El triunfo de Milei no trae cosas “buenas” ni “malas” para América Latina. En todo caso para Argentina, que lleva varios años siendo, entre las economías grandes, el pariente pobre al que siguen invitando en la consciencia de que habrá que pagarle la cuenta cuando diga -otra vez- que olvidó su cartera en los otros pantalones.
Y es en parte ese estado de desesperación el que lleva a los electorados a votar por personajes estrafalarios, con proyectos superfluos, como de estudiante que conoce todo de apuntes, y con modales de bravucón de cantina. En ese sentido, el señor Milei no es siquiera una figura demasiado contundente, sino un resabio de otros populistas de derecha, de épocas más interesantes. Pero esto es quizás lo que vale la pena resaltar, aunque primero, un paréntesis.
Quienes señalan muchas semejanzas entre Milei y AMLO, pierden de vista el fondo. En el discurso por supuesto que hay semejanzas, porque el populismo es ante todo una estrategia discursiva, desprovista de contenido. Se basa en señalar una división fundamental entre pueblo (los que apoyan al líder) y la élite (quienes no lo apoyan). Una vez hecha la división, se presume el respaldo y la legitimidad popular para las medidas del populista, que pueden ser opuestas: privatizaciones o expropiaciones, estatismo o librecambismo, da igual.
Un columnista dijo que, como Milei, que quiere desaparecer el banco central, AMLO “quiso, pero no pudo” desaparecer el Banco de México. Esto es una estupidez o una mentira grosera, lo que se prefiera. De hecho, las dos instituciones que el presidente ha respetado hasta en el discurso, porque sabe las consecuencias económicas e internacionales de no hacerlo, han sido el INEGI y el Banco de México. El presidente de México tiene muy claro que ignorar las reglas del sistema monetario internacional puede derrocar cualquier clase política, porque él lo vivió en carne propia, con aquella que lo formó en los años setenta.
En sus planteamientos iniciales, de hecho, hay más bien antagonismo.

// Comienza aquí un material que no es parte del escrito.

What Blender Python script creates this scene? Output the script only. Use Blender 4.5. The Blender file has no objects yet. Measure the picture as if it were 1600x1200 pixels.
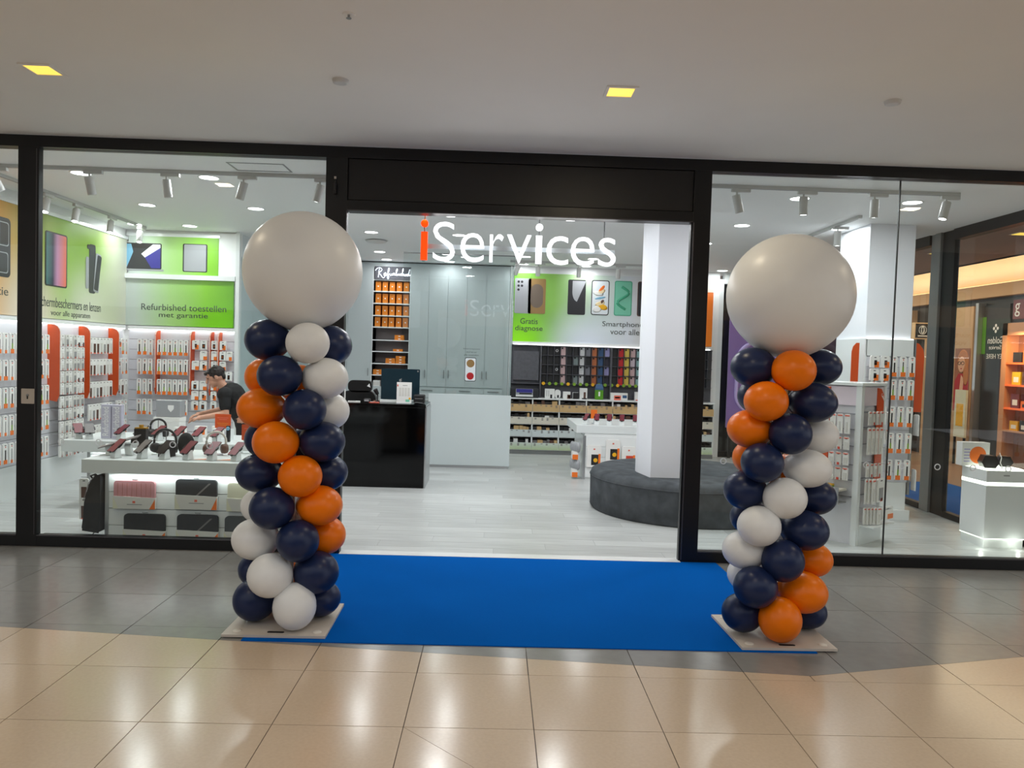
import bpy, math, random
from mathutils import Matrix, Vector, Euler
random.seed(7)
PI = math.pi
SC = bpy.context.scene
COL = SC.collection

# ------------------------------------------------------------------ camera, world, exposure
cam = bpy.data.cameras.new('camera'); cam.lens = 26.864; cam.sensor_width = 36; cam.sensor_fit = 'HORIZONTAL'
cam.clip_start = .05; cam.clip_end = 200
camo = bpy.data.objects.new('camera', cam); COL.objects.link(camo)
PITCH, YAW, ROLL = .0372, .0221, .0306
_fw = Vector((math.sin(YAW)*math.cos(PITCH), math.cos(YAW)*math.cos(PITCH), -math.sin(PITCH)))
_rt = Vector((math.cos(YAW), -math.sin(YAW), 0)); _up = _rt.cross(_fw)
_R = _rt*math.cos(ROLL)+_up*math.sin(ROLL); _U = -_rt*math.sin(ROLL)+_up*math.cos(ROLL)
_m = Matrix((_R, _U, -_fw)).transposed().to_4x4(); _m.translation = Vector((-.2258, -6.4313, 1.7181))
camo.matrix_world = _m
SC.camera = camo
W = bpy.data.worlds.new('daylight'); SC.world = W; W.use_nodes = True
W.node_tree.nodes['Background'].inputs[0].default_value = (.93, .96, 1.0, 1)
W.node_tree.nodes['Background'].inputs[1].default_value = .97
SC.view_settings.view_transform = 'Standard'; SC.view_settings.look = 'None'
SC.view_settings.gamma = 1; SC.view_settings.use_curve_mapping = False
SC.view_settings.exposure = 0.0
SHOP_LAMP = 9.4
SPOT_LAMP = 7.0
MALL_LAMP = 10.0

# ------------------------------------------------------------------ helpers
def S(r, g, b):
    f = lambda c: (c/255/12.92) if c/255 <= .04045 else ((c/255+.055)/1.055)**2.4
    return (f(r), f(g), f(b), 1)
MATS = {}
def mat(name, col, rough=.5, metal=0, emit=0, spec=.5, noise=None, bump=None, rnd=0, coat=0, ecol=None, trans=0):
    m = bpy.data.materials.new(name); m.use_nodes = True; nt = m.node_tree; b = nt.nodes['Principled BSDF']
    b.inputs['Roughness'].default_value = rough; b.inputs['Metallic'].default_value = metal
    b.inputs['Specular IOR Level'].default_value = spec
    b.inputs['Coat Weight'].default_value = coat
    c = col if len(col) == 4 else S(*col)
    b.inputs['Base Color'].default_value = c
    if emit:
        b.inputs['Emission Color'].default_value = (S(*ecol) if ecol else c); b.inputs['Emission Strength'].default_value = emit
    src = None
    if noise or rnd:
        rgb = nt.nodes.new('ShaderNodeRGB'); rgb.outputs[0].default_value = c; src = rgb.outputs[0]
    if noise:                       # (scale xyz or number, strength)
        tc = nt.nodes.new('ShaderNodeTexCoord'); mp = nt.nodes.new('ShaderNodeMapping')
        sc = noise[0] if isinstance(noise[0], tuple) else (noise[0],)*3
        mp.inputs['Scale'].default_value = sc
        nz = nt.nodes.new('ShaderNodeTexNoise'); nz.inputs['Scale'].default_value = 1; nz.inputs['Detail'].default_value = 5
        nt.links.new(tc.outputs['Object'], mp.inputs[0]); nt.links.new(mp.outputs[0], nz.inputs['Vector'])
        hs = nt.nodes.new('ShaderNodeHueSaturation'); mr = nt.nodes.new('ShaderNodeMapRange')
        mr.inputs['From Min'].default_value = .3; mr.inputs['From Max'].default_value = .7
        mr.inputs['To Min'].default_value = 1-noise[1]; mr.inputs['To Max'].default_value = 1+noise[1]
        nt.links.new(nz.outputs['Fac'], mr.inputs['Value']); nt.links.new(mr.outputs[0], hs.inputs['Value'])
        nt.links.new(src, hs.inputs['Color']); src = hs.outputs[0]
        if bump:
            bp = nt.nodes.new('ShaderNodeBump'); bp.inputs['Strength'].default_value = bump; bp.inputs['Distance'].default_value = .004
            nt.links.new(nz.outputs['Fac'], bp.inputs['Height']); nt.links.new(bp.outputs[0], b.inputs['Normal'])
    if rnd:                         # each object its own tone
        oi = nt.nodes.new('ShaderNodeObjectInfo'); hs = nt.nodes.new('ShaderNodeHueSaturation'); mr = nt.nodes.new('ShaderNodeMapRange')
        mr.inputs['To Min'].default_value = 1-rnd; mr.inputs['To Max'].default_value = 1+rnd
        nt.links.new(oi.outputs['Random'], mr.inputs['Value']); nt.links.new(mr.outputs[0], hs.inputs['Value'])
        nt.links.new(src, hs.inputs['Color']); src = hs.outputs[0]
    if src: nt.links.new(src, b.inputs['Base Color'])
    MATS[name] = m
    return m
def glassmat(name, tint, gloss=(1, 1, 1, 1), ior=1.5):
    m = bpy.data.materials.new(name); m.use_nodes = True; nt = m.node_tree; nt.nodes.clear()
    o = nt.nodes.new('ShaderNodeOutputMaterial'); mx = nt.nodes.new('ShaderNodeMixShader'); fr = nt.nodes.new('ShaderNodeFresnel')
    t = nt.nodes.new('ShaderNodeBsdfTransparent'); g = nt.nodes.new('ShaderNodeBsdfGlossy')
    fr.inputs[0].default_value = ior; t.inputs[0].default_value = tint; g.inputs[0].default_value = gloss; g.inputs['Roughness'].default_value = 0.0
    ge = nt.nodes.new('ShaderNodeNewGeometry'); mu = nt.nodes.new('ShaderNodeMath'); mu.operation = 'MULTIPLY'; iv = nt.nodes.new('ShaderNodeMath'); iv.operation = 'SUBTRACT'; iv.inputs[0].default_value = 1   # outer face reflects; the exit face would wrongly reflect totally
    nt.links.new(ge.outputs['Backfacing'], iv.inputs[1]); nt.links.new(fr.outputs[0], mu.inputs[0]); nt.links.new(iv.outputs[0], mu.inputs[1]); nt.links.new(mu.outputs[0], mx.inputs[0]); nt.links.new(t.outputs[0], mx.inputs[1]); nt.links.new(g.outputs[0], mx.inputs[2]); nt.links.new(mx.outputs[0], o.inputs[0])
    MATS[name] = m
def gradmat(name, stops, axis=0, span=1.0, origin=0.0, rough=.45, glow=None):
    """printed gradient: colour ramp along an object axis, optionally a second colour blob in object space"""
    m = bpy.data.materials.new(name); m.use_nodes = True; nt = m.node_tree; b = nt.nodes['Principled BSDF']
    b.inputs['Roughness'].default_value = rough
    tc = nt.nodes.new('ShaderNodeTexCoord'); sp = nt.nodes.new('ShaderNodeSeparateXYZ'); mr = nt.nodes.new('ShaderNodeMapRange')
    mr.inputs['From Min'].default_value = origin; mr.inputs['From Max'].default_value = origin+span
    cr = nt.nodes.new('ShaderNodeValToRGB'); e = cr.color_ramp.elements
    e[0].position, e[0].color = stops[0][0], S(*stops[0][1]); e[1].position, e[1].color = stops[-1][0], S(*stops[-1][1])
    for p, c in stops[1:-1]:
        k = e.new(p); k.color = S(*c)
    nt.links.new(tc.outputs['Object'], sp.inputs[0]); nt.links.new(sp.outputs[axis], mr.inputs['Value']); nt.links.new(mr.outputs[0], cr.inputs[0])
    src = cr.outputs[0]
    for (cx, cy, cz, rad, colr) in (glow or []):
        vd = nt.nodes.new('ShaderNodeVectorMath'); vd.operation = 'DISTANCE'; vd.inputs[1].default_value = (cx, cy, cz)
        nt.links.new(tc.outputs['Object'], vd.inputs[0])
        m2 = nt.nodes.new('ShaderNodeMapRange'); m2.interpolation_type = 'SMOOTHSTEP'
        m2.inputs['From Min'].default_value = 0; m2.inputs['From Max'].default_value = rad; m2.inputs['To Min'].default_value = 1; m2.inputs['To Max'].default_value = 0
        nt.links.new(vd.outputs['Value'], m2.inputs['Value'])
        mx = nt.nodes.new('ShaderNodeMix'); mx.data_type = 'RGBA'
        nt.links.new(m2.outputs[0], mx.inputs['Factor']); nt.links.new(src, mx.inputs['A']); mx.inputs['B'].default_value = S(*colr); src = mx.outputs['Result']
    nt.links.new(src, b.inputs['Base Color']); MATS[name] = m

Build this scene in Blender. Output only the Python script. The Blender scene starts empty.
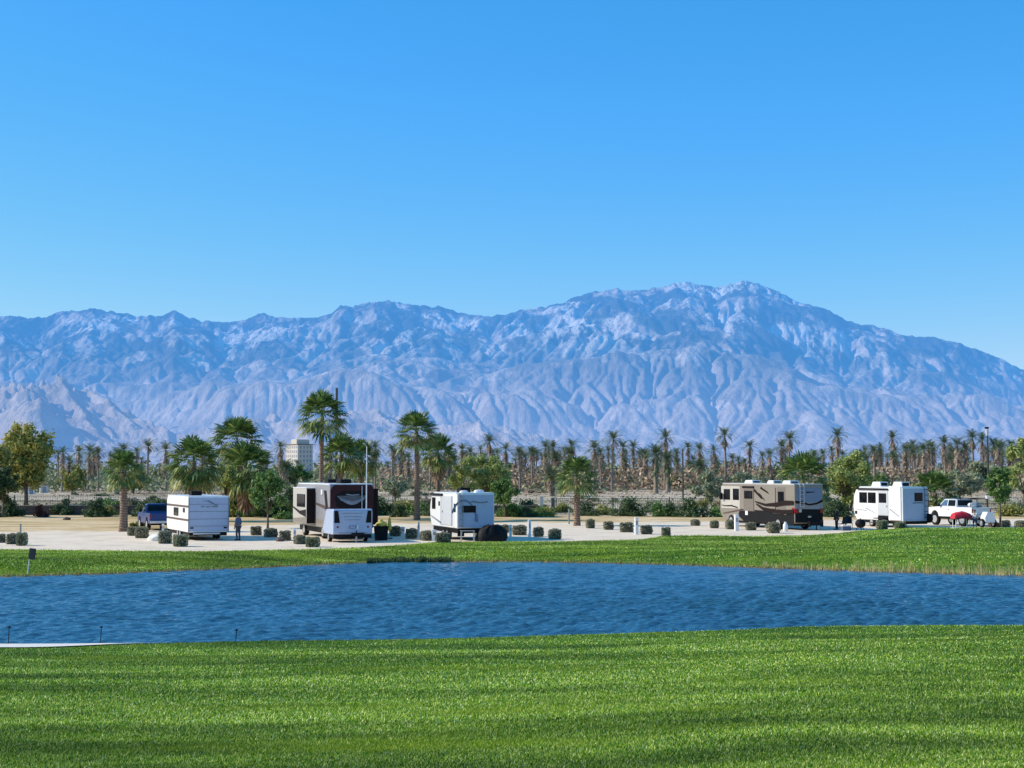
import bpy, bmesh, math, random
import numpy as np
from mathutils import Vector, Matrix, noise as mnoise

random.seed(11)
rng = np.random.default_rng(11)
R = math.radians
scn = bpy.context.scene
col = scn.collection

# ------------------------------------------------------------------ camera
F = 1500.0
CAMZ = 4.7
PITCH = math.atan(86.0 / F)
cam_d = bpy.data.cameras.new('camera')
cam_d.sensor_width = 36.0
cam_d.lens = F / 1024 * 36.0
cam_d.clip_start = 0.5
cam_d.clip_end = 60000
cam = bpy.data.objects.new('camera', cam_d)
cam.location = (0, 0, CAMZ)
cam.rotation_euler = (R(90) + PITCH, 0, 0)
col.objects.link(cam)
scn.camera = cam
scn.render.resolution_x = 1024
scn.render.resolution_y = 768


def ray(px, py):
    u = (px - 512) / F
    v = (384 - py) / F
    c, s = math.cos(PITCH), math.sin(PITCH)
    return u, c - s * v, s + c * v


def G(px, py, z=0.0):
    """ground point seen at a photo position"""
    u, y, w = ray(px, py)
    t = (z - CAMZ) / w
    return u * t, y * t


def XY(px, Y, py=500):
    u, y, w = ray(px, py)
    return u * Y / y


def ZT(py, Y):
    u, y, w = ray(512, py)
    return CAMZ + w / y * Y


# ------------------------------------------------------------------ tagging
def tag(o, label=None, cat=None, group=None, kind=None):
    if label: o['label'] = label
    if cat: o['category'] = cat
    if group: o['group'] = group
    if kind: o['kind'] = kind
    return o


def empty(name, loc, rz=0.0, label=None, cat=None, group=None):
    o = bpy.data.objects.new(name, None)
    o.empty_display_size = 0.3
    o.location = loc
    o.rotation_euler = (0, 0, rz)
    col.objects.link(o)
    return tag(o, label, cat, group)


def link(name, me, mat, parent=None, smooth=False):
    if mat and not me.materials:
        me.materials.append(mat)
    if smooth:
        me.polygons.foreach_set('use_smooth', [True] * len(me.polygons))
    o = bpy.data.objects.new(name, me)
    col.objects.link(o)
    if parent: o.parent = parent
    return o


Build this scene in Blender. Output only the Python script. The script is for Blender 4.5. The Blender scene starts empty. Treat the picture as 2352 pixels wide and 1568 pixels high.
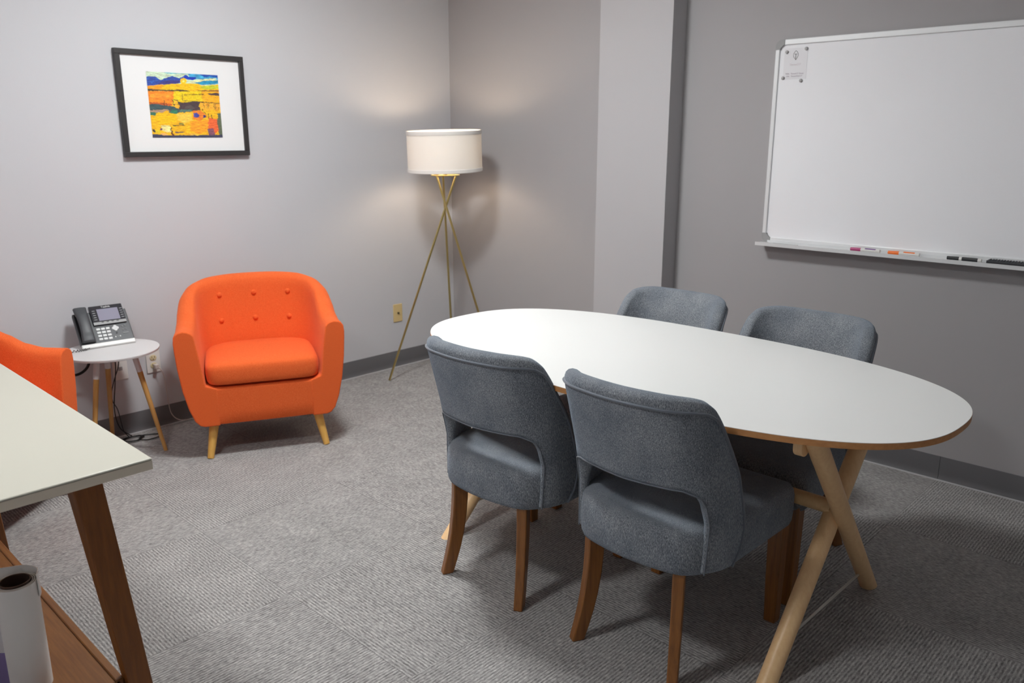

AMLO quiere más Estado, pero menos administración pública. Más política y menos gobierno. Esto no era posible porque gobernar no es decidir, sino administrar, y para esto último hace falta un aparato y funcionarios competentes, no un movimiento de operadores de calle. Del próximo presidente argentino, los primeros planteamientos son privatizaciones en masa. La privatización es una de las palabras más despreciadas por el presidente AMLO desde el inicio del gobierno.
Milei sí quiere menos gobierno, porque es un merolico del Consenso de Washington de hace 35 años, de los que pensábamos que estaban extintos. Luego de la crisis de la deuda de todos los países en los años setenta y ochenta, que volvieron inviable políticamente el sostén del Estado de bienestar, el programa neoliberal anti estatista adquirió fuerza y credibilidad. Una crisis, casualmente, como la misma en la que se encuentra Argentina en este momento. La solución no fue la que se intentó, por supuesto, pero nadie parece inmutarse por ello, y ahora se repiten, con precisión milimétrica, las mismas peroratas.
Lo cierto es que -aunque debatible- los planteamientos de Milei serían impensables en un entorno de normalidad democrática o siquiera económica. No obstante, son comprensibles en un contexto político en que las personas tienen una situación económica precaria pero, además, pertenecen a una cultura política de altas, altísimas expectativas sobre sí mismos y sobre su propia importancia nacional. Son estas últimas, las famosas rising expectations, las que vuelven volátil una situación crítica. Tampoco ayuda el hecho de que a los argentinos les importe un bledo pedir prestado y no pagar, pero bueno, cada quién sus cubas.